C’è tutto Leopardi in queste Operette morali, vi si intravede quello sguardo gelido che sa indagare un mondo, quasi coperto da un velo funereo, traendone una visione del reale velata da una profonda amarezza, mossa dall’aspirazione a levarsi al di sopra di una concretezza troppo angusta e solo a tratti riconfortata da brevi momenti di oblio, in cui la ragione diviene l’unico strumento umano per fuggire la disperazione. Il percorso da un iniziale pessimismo assoluto fino alla finale accettazione del dolore, che caratterizza i ventiquattro componimenti originari, non viene meno in questa intelligente trasposizione scenica di cui Mario Martone ha curato l’adattamento e la regia. I tagli operati al testo sono pochi, la prosa è melodiosa e tersa; il linguaggio, levigato in superficie e al contempo così ironico e angosciato nel suo intimo, risulta essere il vero protagonista della serata. I temi, fin dalle prime scene di sapore mitologico, sono quelli tipici leopardiani e si succedono intrecciandosi dialogo dopo dialogo: la crudeltà della natura, la fragilità umana, la vita come dolore, il rapporto col passato e la decadenza del presente, la caduta delle illusioni.

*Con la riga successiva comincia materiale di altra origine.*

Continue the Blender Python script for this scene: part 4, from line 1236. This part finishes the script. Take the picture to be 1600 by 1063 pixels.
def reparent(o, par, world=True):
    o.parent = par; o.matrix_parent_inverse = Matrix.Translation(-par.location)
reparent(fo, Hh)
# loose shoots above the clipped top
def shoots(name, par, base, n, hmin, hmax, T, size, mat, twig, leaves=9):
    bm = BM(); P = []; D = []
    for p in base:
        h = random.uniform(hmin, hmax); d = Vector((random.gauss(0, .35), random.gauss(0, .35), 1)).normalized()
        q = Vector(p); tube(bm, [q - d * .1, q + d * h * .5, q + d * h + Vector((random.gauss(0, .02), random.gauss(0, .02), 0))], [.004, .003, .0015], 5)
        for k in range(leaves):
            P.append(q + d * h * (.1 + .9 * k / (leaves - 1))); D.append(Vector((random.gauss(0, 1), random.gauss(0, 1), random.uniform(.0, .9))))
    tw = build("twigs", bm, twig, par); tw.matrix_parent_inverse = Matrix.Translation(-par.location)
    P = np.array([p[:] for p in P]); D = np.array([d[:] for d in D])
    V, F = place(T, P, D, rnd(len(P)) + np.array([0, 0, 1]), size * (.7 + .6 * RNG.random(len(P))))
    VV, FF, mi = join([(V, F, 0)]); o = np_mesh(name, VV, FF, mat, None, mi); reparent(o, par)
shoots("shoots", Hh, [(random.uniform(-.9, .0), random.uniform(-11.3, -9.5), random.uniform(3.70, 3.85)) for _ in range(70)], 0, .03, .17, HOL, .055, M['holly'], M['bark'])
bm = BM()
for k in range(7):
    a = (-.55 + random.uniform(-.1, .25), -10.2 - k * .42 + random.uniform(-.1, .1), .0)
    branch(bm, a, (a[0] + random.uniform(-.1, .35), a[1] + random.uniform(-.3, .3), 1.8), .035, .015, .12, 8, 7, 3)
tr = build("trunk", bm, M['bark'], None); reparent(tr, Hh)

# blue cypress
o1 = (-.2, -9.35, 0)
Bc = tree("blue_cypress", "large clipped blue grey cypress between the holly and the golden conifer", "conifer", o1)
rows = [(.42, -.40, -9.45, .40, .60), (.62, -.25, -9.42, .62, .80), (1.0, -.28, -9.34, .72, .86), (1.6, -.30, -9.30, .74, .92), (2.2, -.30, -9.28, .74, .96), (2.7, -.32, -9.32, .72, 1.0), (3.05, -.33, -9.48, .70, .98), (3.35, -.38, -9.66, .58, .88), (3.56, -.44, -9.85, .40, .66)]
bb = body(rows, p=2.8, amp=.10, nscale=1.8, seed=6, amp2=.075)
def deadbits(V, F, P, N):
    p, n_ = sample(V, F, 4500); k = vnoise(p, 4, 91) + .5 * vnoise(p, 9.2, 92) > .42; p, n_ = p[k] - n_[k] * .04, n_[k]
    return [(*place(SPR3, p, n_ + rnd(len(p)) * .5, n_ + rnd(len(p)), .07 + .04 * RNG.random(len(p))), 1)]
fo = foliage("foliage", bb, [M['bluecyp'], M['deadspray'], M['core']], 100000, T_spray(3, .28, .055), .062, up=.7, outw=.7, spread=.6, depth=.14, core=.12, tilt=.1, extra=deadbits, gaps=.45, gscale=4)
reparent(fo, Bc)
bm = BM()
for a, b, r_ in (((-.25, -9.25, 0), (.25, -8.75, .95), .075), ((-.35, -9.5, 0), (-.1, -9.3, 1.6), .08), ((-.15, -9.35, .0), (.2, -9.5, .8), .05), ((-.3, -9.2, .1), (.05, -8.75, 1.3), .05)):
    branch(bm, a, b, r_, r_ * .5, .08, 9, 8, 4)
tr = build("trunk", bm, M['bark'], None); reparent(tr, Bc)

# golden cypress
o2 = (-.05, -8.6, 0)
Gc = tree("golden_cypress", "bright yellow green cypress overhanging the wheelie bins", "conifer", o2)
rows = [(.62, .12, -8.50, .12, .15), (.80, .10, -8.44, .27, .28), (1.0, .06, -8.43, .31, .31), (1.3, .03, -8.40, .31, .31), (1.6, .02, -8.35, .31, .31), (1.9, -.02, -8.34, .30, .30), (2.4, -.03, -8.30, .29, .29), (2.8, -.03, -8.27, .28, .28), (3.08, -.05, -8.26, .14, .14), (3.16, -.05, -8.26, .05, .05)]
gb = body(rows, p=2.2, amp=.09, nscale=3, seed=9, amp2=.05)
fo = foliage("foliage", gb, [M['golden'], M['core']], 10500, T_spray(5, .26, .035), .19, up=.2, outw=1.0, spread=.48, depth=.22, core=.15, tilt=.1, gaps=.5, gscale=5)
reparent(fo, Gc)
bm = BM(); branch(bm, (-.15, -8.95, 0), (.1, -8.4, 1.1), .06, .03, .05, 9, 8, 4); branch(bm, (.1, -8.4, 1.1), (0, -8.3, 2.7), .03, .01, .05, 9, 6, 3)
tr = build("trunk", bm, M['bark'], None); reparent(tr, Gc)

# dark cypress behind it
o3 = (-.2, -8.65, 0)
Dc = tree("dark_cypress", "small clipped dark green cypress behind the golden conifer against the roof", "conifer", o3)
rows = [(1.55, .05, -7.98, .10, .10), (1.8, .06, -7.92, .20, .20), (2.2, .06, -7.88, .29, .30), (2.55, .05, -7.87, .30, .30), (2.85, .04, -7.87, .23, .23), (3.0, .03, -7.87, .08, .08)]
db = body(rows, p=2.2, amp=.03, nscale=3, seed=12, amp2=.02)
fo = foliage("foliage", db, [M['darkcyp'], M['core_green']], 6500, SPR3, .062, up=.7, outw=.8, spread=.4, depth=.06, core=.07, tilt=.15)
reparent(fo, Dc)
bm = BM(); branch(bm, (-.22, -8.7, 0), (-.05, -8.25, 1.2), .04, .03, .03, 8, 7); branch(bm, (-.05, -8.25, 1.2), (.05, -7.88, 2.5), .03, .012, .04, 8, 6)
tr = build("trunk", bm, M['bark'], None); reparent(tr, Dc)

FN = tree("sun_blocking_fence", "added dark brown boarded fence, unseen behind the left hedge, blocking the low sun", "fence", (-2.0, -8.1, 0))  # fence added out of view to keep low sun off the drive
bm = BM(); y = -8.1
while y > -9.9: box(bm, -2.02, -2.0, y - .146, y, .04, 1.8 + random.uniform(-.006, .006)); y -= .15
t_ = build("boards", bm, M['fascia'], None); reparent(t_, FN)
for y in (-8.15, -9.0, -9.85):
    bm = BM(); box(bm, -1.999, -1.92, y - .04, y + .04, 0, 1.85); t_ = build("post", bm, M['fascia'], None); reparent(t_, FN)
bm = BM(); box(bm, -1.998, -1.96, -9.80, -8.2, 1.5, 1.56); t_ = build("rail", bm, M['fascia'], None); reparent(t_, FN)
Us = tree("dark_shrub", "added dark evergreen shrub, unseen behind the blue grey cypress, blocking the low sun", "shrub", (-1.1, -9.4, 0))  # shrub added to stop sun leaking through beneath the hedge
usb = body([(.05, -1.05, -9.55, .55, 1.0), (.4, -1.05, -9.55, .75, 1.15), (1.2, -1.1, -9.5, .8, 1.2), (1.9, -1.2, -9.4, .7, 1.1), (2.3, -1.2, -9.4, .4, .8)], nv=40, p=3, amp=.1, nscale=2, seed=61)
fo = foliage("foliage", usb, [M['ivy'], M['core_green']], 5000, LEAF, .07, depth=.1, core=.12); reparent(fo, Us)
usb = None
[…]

Pochi gli elementi scenici e visivi pensati da Mimmo Paladino: la Terra e la Luna sono sfere luminose che dialogano tra loro nel buio totale dell’universo, la natura parla all’Islandese assisa nell’incavo di una roccia, le mummie di Federico Ruysch giacciono rannicchiate su delle scaffalature. A corredare il tutto i costumi pensati da Ursula Patzak, lineari e senza fronzoli, ma al tempo stesso immaginifici.
Di buon livello tutto il cast, nonostante piccole differenze interpretative e di personalità fra i singoli attori. Il vero problema che poteva presentare lo spettacolo, cioè quello di rendere intellegibile al pubblico, senza troppo provarne la capacità attentiva, una prosa come quella leopardiana complessa e a tratti fortemente ipotattica, è stato brillantemente risolto attraverso una non comune attenzione alla parola, alla dizione, all’espressività interpretativa, che ha reso lievi anche i passaggi più articolati e complessi.